Por essa altura, lembro-me de ter lido algumas peças sobre a reação violenta que a Alcaldesa de Barcelona, a radical Ada Colau, moveu à UBER, na linha um pouco similar à que desenvolvera contra os grandes grupos de turismo mundializado que pontificavam no mundo predador do turismo urbano. Confesso que na altura não dei a devida importância à batalha de Colau, talvez a tenha interpretado como mais uma manifestação do seu radicalismo. Mas considerei essa posição como um alerta de algo que me parecia inevitável acontecer. O mundo da flexibilidade da oferta, qualquer que seja o seu âmbito, terá sempre algum dia que colidir com as questões das relações de trabalho e neste âmbito sou fiel aos meus princípios da flexi-segurança, algo que gostaria de ver melhor operacionalizado pelo socialismo democrático, não com a pretensão de sermos todos escandinavos, que nunca o seremos, mas com a preocupação de adaptar a flexibilidade do mercado de trabalho ao contexto social e político de cada país.
Os ficheiros UBER agora divulgados pelo Guardian e jornais associados são uma peça fundamental para compreender a estratégia de fixação e extensão de atividade de uma multinacional que por detrás do “glamour” da flexibilidade digital usa os métodos mais antigos do mundo, como o lobbying mais insidioso, violência, intimidação e sei lá o que mais. Nestas coisas, nada melhor do que uma radical como Colau para colocar os pontos nos iii:
“São tubarões especuladores que apenas se
disfarçaram de inovadores e de pequenos autónomos quando na realidade são uns
chouriços. Depois do que lemos e ouvimos já não sei como descrevê-los. (…) São grandes
plataforma digitais que fogem aos impostos, não cumprem regras e geram concorrência
desleal. Exploram muitas vezes falsos trabalhadores independentes que ganham muito
pouco enquanto eles ganham milhões. (…) São depredadores, saturam o mercado,
reinventam preços para os repercutir sobre os taxistas e se, tivessem conseguido
saturar o mercado, não teriam hesitado em subir os preços.” (link aqui).
É a Ada que fala, não eu.
O que me interessa neste tópico, ou como agora se diz, o meu ponto é, é a discussão se será mesmo inevitável contrapor a um imobilismo regulador como aquele que predominava nos chamados táxis, com as Antral deste mundo a pontificar, soluções totalmente desreguladas, numa perigosa associação de empresas globais com relações de trabalho da mais pura selvajaria e salve-se quem puder.
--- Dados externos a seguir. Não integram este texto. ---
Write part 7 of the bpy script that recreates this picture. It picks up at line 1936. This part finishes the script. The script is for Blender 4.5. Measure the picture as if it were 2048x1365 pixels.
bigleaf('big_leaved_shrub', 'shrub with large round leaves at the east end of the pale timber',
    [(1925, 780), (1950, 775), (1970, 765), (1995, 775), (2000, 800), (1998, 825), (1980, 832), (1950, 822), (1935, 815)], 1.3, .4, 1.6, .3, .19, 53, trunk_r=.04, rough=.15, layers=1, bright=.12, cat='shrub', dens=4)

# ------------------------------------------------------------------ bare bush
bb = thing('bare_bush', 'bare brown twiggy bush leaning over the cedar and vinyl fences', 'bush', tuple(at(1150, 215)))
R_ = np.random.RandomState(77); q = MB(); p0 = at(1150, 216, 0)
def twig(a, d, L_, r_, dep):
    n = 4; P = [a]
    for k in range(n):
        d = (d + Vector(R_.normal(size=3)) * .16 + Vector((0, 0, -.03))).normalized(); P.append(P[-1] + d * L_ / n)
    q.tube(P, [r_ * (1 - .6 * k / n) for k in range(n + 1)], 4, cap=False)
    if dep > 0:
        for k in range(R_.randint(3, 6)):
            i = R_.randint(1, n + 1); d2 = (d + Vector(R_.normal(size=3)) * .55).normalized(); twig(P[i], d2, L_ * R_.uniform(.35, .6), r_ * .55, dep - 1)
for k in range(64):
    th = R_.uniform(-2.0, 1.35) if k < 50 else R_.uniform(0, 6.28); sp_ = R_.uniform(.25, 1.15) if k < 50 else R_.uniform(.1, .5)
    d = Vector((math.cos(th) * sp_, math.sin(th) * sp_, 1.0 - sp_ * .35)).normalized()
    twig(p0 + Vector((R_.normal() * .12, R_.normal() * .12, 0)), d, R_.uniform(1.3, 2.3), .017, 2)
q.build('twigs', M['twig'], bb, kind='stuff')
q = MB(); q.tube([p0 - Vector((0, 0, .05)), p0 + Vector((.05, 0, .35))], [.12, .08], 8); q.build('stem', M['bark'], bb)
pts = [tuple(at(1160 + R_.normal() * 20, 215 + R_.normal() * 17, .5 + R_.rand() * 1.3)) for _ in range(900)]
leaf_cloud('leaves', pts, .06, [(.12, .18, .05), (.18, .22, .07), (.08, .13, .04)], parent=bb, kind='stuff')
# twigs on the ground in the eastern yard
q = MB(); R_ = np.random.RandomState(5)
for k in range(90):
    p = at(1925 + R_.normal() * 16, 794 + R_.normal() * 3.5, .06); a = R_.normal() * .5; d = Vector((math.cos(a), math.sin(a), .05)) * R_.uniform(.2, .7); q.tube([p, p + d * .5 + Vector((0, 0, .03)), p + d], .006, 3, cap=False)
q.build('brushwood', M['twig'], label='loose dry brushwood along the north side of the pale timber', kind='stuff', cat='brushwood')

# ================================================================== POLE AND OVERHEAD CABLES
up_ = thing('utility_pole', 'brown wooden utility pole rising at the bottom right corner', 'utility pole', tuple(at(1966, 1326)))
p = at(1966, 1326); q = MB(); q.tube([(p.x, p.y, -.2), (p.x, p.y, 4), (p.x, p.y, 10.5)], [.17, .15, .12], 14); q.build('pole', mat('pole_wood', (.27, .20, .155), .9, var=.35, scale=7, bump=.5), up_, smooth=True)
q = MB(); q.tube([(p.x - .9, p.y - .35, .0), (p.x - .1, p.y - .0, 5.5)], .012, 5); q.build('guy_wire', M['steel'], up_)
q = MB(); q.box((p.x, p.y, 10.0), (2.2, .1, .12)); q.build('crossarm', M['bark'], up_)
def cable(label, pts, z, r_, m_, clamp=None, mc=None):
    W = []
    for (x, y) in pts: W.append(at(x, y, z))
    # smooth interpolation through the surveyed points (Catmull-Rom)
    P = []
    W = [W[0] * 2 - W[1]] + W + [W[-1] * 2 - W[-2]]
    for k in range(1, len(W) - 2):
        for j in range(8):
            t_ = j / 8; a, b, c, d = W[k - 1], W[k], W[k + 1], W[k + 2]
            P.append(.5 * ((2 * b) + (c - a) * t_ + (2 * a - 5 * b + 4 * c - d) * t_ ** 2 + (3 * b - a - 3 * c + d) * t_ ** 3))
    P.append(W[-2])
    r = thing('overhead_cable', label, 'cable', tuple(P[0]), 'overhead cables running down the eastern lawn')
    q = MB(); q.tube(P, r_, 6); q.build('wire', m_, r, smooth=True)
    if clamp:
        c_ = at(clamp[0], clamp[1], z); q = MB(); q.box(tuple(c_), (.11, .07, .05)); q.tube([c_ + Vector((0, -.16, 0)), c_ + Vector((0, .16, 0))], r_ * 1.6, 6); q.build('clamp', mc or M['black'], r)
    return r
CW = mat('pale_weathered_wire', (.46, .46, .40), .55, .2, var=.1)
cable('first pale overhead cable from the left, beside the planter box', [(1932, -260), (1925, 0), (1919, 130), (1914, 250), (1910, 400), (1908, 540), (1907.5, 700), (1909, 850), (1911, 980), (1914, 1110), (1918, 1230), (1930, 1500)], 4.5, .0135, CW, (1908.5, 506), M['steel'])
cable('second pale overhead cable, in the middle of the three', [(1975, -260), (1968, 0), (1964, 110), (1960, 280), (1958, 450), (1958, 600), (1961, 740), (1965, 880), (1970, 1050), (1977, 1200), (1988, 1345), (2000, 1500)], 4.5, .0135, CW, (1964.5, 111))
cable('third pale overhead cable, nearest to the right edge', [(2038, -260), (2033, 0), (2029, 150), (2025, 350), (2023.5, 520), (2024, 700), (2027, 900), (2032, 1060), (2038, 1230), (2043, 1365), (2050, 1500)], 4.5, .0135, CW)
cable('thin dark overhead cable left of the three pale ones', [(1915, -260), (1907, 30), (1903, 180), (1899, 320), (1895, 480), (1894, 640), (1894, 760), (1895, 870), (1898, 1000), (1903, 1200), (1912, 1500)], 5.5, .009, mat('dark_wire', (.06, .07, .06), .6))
Compreendo até que a desconstrução do imobilismo possa episodicamente nos conduzir a tendências dessa natureza, mas rapidamente um equilíbrio reformista tem de ser encontrado e a “minha” flexi-segurança não pode ser remetida para as propostas para um futuro de gaveta. É que por detrás da flexibilidade e autonomia das relações de trabalho estão hoje nuvens negras que derivam pura e simplesmente da concentração empresarial e de uma coisa que estudávamos pouco, os monopsónios da procura. Hoje não acordei radical, mas acho que a Ada Colau tem razão, os pequenos autónomos são uma cortina que oculta relações profundamente desiguais.
No contraponto disto e embora por vezes os (aos sindicatos) acusemos de rigidez exasperante e de não proteção dos desempregados, a descida dos níveis de sindicalização das sociedades mais avançadas é aterradora. Não nos admiremos depois que a evolução do salário real esteja profundamente desfasada da evolução da produtividade, por mais agónica que este tenha sido.
Bom dia a todos e protejam-se desta canícula sufocante.